Resumen de Mappings between Thermodynamics and Quantum Mechanics that support its interpretation as an emergent theory
Joan Vázquez Molina
This PhD thesis is submitted as a \emph{compendium} of the articles \cite{NS, holographic, topological}. The following has been adapted from their abstracts.
Quantum mechanics has been argued to be a coarse--graining of some underlying deterministic theory. Here we support this view by establishing mappings between non-relativistic quantum mechanics and thermodynamic theories, since the latter are the paradigm of an emergent theory.
First, we map certain solutions of the Schroedinger equation to solutions of the irrotational Navier--Stokes equation for viscous fluid flow. Although this is formally a generalization of Madelung's hydrodynamical interpretation, the presence of a viscous term leads to a novel interpretation. As a physical model for the fluid itself we propose the quantum probability fluid. It turns out that the (state--dependent) viscosity of this fluid is proportional to Planck's constant, while the volume density of entropy is proportional to Boltzmann's constant. Stationary states have zero viscosity and a vanishing time rate of entropy density. On the other hand, the nonzero viscosity of nonstationary states provides an information--loss mechanism whereby a deterministic theory (a classical fluid governed by the Navier--Stokes equation) gives rise to an emergent theory (a quantum particle governed by the Schroedinger equation).
Then, we present a map of standard quantum mechanics onto classical thermodynamics of irreversible processes. In particular, the propagators of the quantum harmonic oscillator are mapped to the conditional probabilities that solve the Chapman-Kolmogorov equation for Markovian Gaussian processes. While no gravity is present in our construction, our map exhibits features that are reminiscent of the holographic principle of quantum gravity.

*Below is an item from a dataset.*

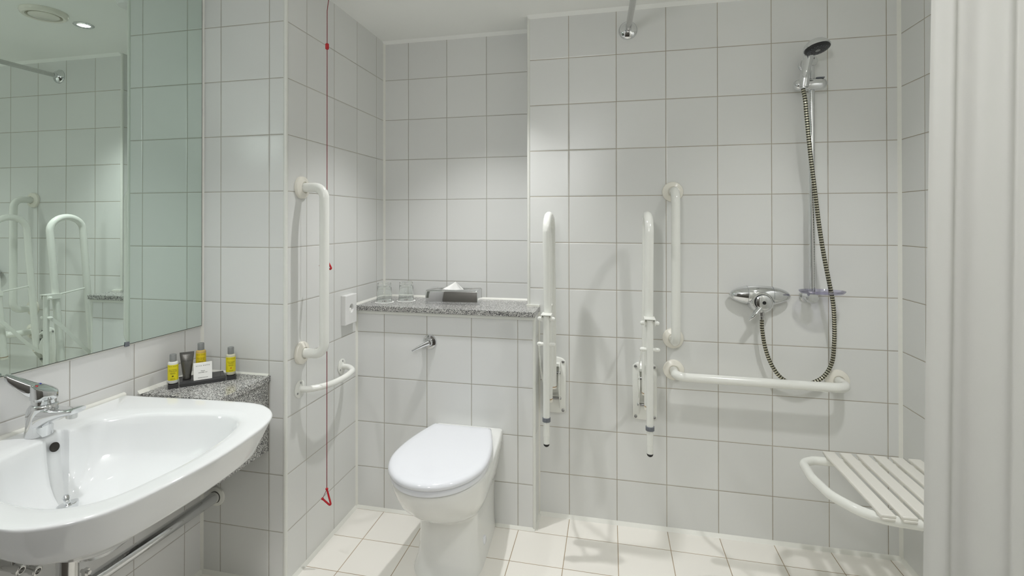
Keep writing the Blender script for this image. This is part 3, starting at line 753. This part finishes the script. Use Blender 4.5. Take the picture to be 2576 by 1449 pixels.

Finally, the classical thermostatics of equilibrium processes is shown to possess a quantum mechanical dual theory with a finite dimensional Hilbert space of quantum states. Specifically, the kernel of a certain Hamiltonian operator becomes the Hilbert space of quasistatic quantum mechanics. The relation of thermostatics to topological field theory is also discussed in the context of the approach of emergence of quantum theory, where the concept of entropy plays a key role.